Neste primeiro de junho, como de costume, mesmo estando de férias, acordei as 6 da manhã.
Após agradecer a Deus pelo ótimo sono e por ver nascer mais um novo dia, assisti, no canal 96 da Via Embratel, as peripécias da dupla Tom e Jerry. A eterna briga do gato com o rato.
Durante o primeiro intervalo do desenho animado, percebi que Macapá estava silenciosa, muito silenciosa.
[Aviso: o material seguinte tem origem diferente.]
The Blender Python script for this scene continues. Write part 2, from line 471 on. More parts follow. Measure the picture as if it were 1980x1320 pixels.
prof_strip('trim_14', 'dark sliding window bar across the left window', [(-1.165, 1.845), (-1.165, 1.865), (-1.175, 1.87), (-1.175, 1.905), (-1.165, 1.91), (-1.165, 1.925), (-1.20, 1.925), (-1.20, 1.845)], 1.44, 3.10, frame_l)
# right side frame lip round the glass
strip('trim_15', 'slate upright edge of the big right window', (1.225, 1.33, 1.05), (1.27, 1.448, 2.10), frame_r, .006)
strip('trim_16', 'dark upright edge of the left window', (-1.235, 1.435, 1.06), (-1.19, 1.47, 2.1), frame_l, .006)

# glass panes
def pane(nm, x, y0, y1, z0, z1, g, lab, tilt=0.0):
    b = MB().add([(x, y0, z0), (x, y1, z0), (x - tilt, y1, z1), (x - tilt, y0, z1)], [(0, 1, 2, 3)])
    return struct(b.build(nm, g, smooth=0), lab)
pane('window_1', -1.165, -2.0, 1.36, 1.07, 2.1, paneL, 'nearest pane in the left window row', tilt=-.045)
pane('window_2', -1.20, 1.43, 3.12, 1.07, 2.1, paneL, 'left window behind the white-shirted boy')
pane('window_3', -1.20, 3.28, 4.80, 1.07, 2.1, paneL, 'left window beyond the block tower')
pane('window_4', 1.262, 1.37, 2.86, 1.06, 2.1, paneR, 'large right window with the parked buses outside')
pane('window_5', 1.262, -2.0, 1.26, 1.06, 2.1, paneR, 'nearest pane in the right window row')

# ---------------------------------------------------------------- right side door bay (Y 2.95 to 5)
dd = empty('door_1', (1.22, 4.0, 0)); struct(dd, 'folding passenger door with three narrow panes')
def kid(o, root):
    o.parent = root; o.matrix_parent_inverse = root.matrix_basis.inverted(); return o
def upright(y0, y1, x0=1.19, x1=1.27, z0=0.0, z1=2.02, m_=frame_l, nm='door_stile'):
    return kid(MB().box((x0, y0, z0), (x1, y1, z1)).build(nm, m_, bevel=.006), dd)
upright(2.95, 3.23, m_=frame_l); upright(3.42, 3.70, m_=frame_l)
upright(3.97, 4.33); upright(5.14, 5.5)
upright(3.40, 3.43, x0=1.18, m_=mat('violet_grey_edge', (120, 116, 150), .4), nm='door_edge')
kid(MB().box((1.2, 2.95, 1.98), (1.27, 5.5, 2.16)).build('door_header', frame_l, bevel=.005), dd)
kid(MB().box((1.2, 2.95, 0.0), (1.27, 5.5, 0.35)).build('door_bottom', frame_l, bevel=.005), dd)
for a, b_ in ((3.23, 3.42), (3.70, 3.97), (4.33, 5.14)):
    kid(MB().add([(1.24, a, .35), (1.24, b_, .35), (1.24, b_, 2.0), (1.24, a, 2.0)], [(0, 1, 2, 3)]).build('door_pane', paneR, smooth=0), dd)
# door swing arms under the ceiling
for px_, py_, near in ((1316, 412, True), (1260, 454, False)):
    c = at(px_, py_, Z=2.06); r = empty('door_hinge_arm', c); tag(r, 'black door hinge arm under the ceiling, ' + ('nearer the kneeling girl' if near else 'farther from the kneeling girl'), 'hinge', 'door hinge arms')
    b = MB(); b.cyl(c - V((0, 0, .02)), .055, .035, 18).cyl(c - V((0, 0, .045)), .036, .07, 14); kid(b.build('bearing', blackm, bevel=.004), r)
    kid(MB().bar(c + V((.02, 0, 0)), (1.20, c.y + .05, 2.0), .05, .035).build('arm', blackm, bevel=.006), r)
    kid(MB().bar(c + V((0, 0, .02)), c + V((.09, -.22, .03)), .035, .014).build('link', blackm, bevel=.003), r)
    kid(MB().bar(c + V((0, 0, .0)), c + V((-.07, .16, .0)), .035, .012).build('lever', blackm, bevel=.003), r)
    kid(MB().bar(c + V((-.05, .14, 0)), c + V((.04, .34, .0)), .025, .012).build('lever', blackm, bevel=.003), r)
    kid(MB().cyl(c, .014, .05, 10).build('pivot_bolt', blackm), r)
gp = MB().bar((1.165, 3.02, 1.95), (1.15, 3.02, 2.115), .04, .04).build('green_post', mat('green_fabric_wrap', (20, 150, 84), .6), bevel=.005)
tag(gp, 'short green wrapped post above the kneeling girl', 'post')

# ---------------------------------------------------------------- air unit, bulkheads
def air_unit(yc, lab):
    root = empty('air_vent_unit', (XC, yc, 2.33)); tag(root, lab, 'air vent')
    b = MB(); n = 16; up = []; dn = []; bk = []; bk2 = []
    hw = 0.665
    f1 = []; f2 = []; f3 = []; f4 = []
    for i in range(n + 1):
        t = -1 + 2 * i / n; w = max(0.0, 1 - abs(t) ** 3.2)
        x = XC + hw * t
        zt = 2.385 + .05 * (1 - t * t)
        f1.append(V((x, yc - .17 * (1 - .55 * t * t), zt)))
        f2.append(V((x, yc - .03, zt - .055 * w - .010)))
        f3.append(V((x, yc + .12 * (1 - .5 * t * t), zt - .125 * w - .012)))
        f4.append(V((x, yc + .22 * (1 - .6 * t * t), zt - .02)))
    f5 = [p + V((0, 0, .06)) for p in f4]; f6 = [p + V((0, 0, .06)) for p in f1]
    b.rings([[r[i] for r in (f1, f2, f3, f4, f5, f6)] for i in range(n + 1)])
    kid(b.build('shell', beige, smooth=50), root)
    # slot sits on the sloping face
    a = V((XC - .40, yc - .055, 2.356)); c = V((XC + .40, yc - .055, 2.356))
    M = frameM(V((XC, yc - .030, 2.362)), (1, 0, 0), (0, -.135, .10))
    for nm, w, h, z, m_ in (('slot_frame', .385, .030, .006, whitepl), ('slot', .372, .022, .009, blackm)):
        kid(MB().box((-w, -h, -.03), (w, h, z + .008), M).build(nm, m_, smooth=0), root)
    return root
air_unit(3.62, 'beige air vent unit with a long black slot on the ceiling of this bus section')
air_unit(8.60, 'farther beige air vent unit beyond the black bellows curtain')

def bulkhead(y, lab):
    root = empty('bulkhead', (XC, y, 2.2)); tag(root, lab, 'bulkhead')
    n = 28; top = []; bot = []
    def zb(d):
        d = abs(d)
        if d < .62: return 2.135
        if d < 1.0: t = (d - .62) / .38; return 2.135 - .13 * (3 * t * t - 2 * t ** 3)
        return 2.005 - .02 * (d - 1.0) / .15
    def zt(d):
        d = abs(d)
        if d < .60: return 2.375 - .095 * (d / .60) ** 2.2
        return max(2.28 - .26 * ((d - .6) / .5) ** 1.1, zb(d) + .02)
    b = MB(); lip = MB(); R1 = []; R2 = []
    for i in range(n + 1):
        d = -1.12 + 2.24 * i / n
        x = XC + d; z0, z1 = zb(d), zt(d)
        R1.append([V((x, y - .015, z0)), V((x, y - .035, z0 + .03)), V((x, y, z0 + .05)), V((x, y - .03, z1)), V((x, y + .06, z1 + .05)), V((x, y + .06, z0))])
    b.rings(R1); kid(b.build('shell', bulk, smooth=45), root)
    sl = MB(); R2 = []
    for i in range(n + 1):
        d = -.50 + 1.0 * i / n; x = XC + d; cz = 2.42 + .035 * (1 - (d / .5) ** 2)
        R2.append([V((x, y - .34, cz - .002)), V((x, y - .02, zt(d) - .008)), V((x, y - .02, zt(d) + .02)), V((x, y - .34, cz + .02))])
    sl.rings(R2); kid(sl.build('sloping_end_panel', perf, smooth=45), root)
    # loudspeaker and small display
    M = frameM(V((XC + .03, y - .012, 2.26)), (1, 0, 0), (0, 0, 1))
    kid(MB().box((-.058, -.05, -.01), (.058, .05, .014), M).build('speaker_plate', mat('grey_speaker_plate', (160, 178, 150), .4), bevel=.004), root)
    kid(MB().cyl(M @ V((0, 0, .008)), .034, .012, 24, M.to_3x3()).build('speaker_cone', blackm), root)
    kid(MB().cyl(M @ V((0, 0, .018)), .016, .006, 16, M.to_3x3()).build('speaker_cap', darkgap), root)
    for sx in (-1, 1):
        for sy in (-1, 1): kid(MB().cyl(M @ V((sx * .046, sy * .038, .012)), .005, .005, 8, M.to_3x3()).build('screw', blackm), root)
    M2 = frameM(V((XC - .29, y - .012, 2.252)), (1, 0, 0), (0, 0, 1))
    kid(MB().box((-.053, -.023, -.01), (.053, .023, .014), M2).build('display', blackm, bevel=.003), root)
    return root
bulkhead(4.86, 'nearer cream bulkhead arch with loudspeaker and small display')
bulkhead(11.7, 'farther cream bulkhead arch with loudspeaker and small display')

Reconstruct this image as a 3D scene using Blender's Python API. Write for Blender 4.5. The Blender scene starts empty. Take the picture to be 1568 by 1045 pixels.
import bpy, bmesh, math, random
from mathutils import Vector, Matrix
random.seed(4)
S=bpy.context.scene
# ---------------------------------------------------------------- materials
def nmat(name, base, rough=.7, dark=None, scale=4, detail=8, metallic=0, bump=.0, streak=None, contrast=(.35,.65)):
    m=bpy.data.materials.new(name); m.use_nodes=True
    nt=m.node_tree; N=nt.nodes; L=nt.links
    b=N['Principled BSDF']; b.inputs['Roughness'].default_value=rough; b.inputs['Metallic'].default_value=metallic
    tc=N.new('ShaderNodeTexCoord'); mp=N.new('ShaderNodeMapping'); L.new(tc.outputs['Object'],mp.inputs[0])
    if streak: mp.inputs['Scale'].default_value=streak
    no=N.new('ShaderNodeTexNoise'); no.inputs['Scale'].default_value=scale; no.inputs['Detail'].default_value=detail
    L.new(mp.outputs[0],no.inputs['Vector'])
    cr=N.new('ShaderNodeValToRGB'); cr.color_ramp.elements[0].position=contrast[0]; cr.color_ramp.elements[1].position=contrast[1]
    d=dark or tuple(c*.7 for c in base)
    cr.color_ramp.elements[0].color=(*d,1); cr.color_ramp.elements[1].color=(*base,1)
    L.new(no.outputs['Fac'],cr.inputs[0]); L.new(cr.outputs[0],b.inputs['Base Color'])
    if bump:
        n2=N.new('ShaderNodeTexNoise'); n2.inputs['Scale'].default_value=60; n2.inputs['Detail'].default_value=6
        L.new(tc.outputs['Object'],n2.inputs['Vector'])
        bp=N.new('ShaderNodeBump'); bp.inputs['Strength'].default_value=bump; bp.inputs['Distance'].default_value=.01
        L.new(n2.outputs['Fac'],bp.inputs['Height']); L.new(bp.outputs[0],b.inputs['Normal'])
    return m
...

Não se ouvia pipocar de fogos e nem a salva de tiros disparados pelos canhões da Fortaleza de São José de Macapá, acordando a cidade e homenageando o primeiro governador do Território Federal do Amapá, Janary Gentil Nunes, cujo aniversário é comemorado no primeiro dia do mês da quadra junina no Brasil.
Aí bateu uma tremenda saudade da Macapá de antigamente. Lembro que naquele tempo, o primeiro de junho, era repleto de comemorações, que iniciavam ao romper da aurora e varavam noite a dentro. Tinha churrasco, torneios de futebol, natação, festa na piscina territorial e em diversas sedes de clubes locais. Tinha marabaixo na casa da dona Gertrudes e do Mestre Julião Ramos. Todos prestando homenagem ao Governador do Amapá, inclusive imortalizado por Mestre Ladislau na cantoria que dizia: “Pra onde tu vás rapaz, por este caminho sozinho.? Vou fazer minha morada, lá prós campos do Laguinho” / Dia primeiro de junho, eu não respeito senhor, eu saio gritando vivas, ao nosso Governador” e por aí vai.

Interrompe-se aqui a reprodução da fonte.